**Collected data:**

● ● ● ●

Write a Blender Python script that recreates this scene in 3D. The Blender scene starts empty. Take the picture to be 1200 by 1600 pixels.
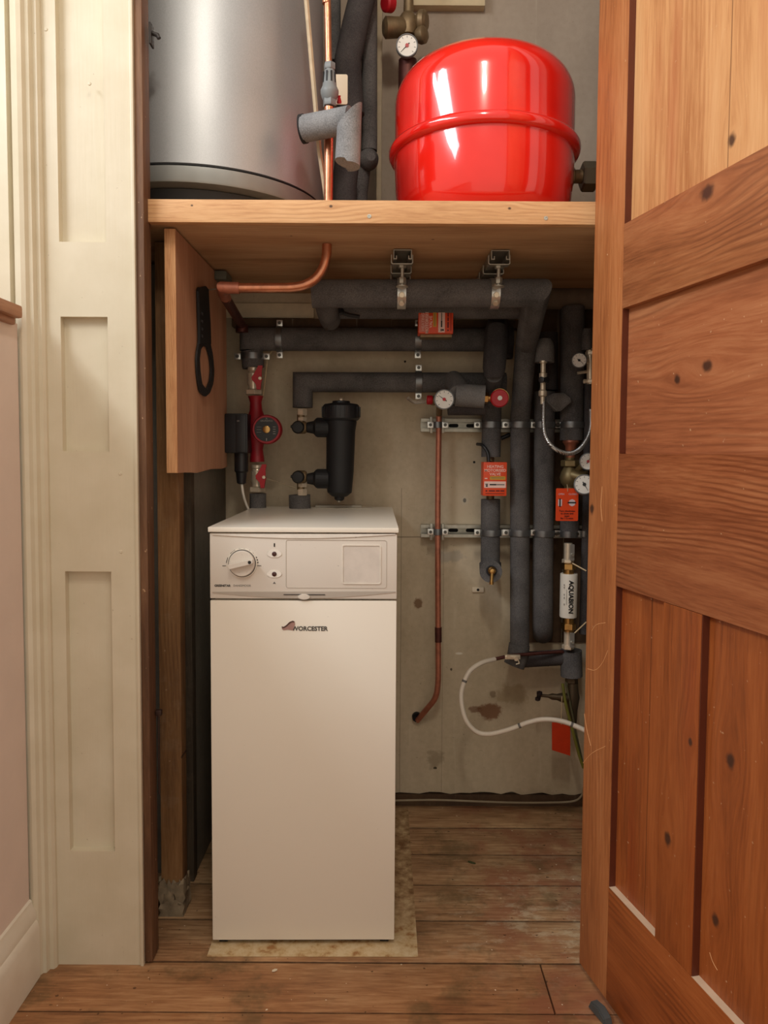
import bpy, bmesh, math, random
from mathutils import Vector, Matrix
random.seed(7)
SC = bpy.context.scene
COL = SC.collection
PI = math.pi
V = Vector

# ------------------------------------------------------------------ camera
FPX, CX, CY = 1180.0, 600.0, 774.0
CAM = V((0, 0, 1.0))
FZ = -0.034       # floor level
TH = math.atan(66 / FPX)
ROLL = 0.006
_F = V((0, math.cos(TH), -math.sin(TH)))
_U0 = V((0, math.sin(TH), math.cos(TH)))
_R0 = V((1, 0, 0))
_R = _R0 * math.cos(ROLL) + _U0 * math.sin(ROLL)
_U = _U0 * math.cos(ROLL) - _R0 * math.sin(ROLL)

def ray(px, py):
    return _F + _R * ((px - CX) / FPX) - _U * ((py - CY) / FPX)
def W(px, py, Y):
    """point of the room at depth Y seen at that place of the photograph (used as a tape measure)"""
    d = ray(px, py)
    return CAM + d * (Y / d.y)
def WX(px, py, X):
    d = ray(px, py)
    return CAM + d * (X / d.x)
def RR(px, Y):           # radius in metres of something px wide at depth Y
    return px * Y / FPX / 2

cd = bpy.data.cameras.new('camera')
co = bpy.data.objects.new('camera', cd)
COL.objects.link(co)
co.matrix_world = Matrix(((_R.x, _U.x, -_F.x, CAM.x), (_R.y, _U.y, -_F.y, CAM.y), (_R.z, _U.z, -_F.z, CAM.z), (0, 0, 0, 1)))
cd.sensor_fit = 'VERTICAL'
cd.sensor_height = 32.0
cd.sensor_width = 24.0
cd.lens = FPX / 1600 * 32
cd.shift_y = -(800 - CY) / 1600
cd.clip_start = 0.02
SC.camera = co

# ------------------------------------------------------------------ materials
def lin(c):
    c = c / 255.0
    return c / 12.92 if c <= 0.04045 else ((c + 0.055) / 1.055) ** 2.4
def rgb(r, g, b):
    return (lin(r), lin(g), lin(b), 1.0)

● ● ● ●

**Job:** Leave out any pictures and return exactly the lines from the beginning of the data through the line with "SC.camera = co", inclusive.

**Exercise output:**
Write a Blender Python script that recreates this scene in 3D. The Blender scene starts empty. Take the picture to be 1200 by 1600 pixels.
import bpy, bmesh, math, random
from mathutils import Vector, Matrix
random.seed(7)
SC = bpy.context.scene
COL = SC.collection
PI = math.pi
V = Vector

# ------------------------------------------------------------------ camera
FPX, CX, CY = 1180.0, 600.0, 774.0
CAM = V((0, 0, 1.0))
FZ = -0.034       # floor level
TH = math.atan(66 / FPX)
ROLL = 0.006
_F = V((0, math.cos(TH), -math.sin(TH)))
_U0 = V((0, math.sin(TH), math.cos(TH)))
_R0 = V((1, 0, 0))
_R = _R0 * math.cos(ROLL) + _U0 * math.sin(ROLL)
_U = _U0 * math.cos(ROLL) - _R0 * math.sin(ROLL)

def ray(px, py):
    return _F + _R * ((px - CX) / FPX) - _U * ((py - CY) / FPX)
def W(px, py, Y):
    """point of the room at depth Y seen at that place of the photograph (used as a tape measure)"""
    d = ray(px, py)
    return CAM + d * (Y / d.y)
def WX(px, py, X):
    d = ray(px, py)
    return CAM + d * (X / d.x)
def RR(px, Y):           # radius in metres of something px wide at depth Y
    return px * Y / FPX / 2

cd = bpy.data.cameras.new('camera')
co = bpy.data.objects.new('camera', cd)
COL.objects.link(co)
co.matrix_world = Matrix(((_R.x, _U.x, -_F.x, CAM.x), (_R.y, _U.y, -_F.y, CAM.y), (_R.z, _U.z, -_F.z, CAM.z), (0, 0, 0, 1)))
cd.sensor_fit = 'VERTICAL'
cd.sensor_height = 32.0
cd.sensor_width = 24.0
cd.lens = FPX / 1600 * 32
cd.shift_y = -(800 - CY) / 1600
cd.clip_start = 0.02
SC.camera = co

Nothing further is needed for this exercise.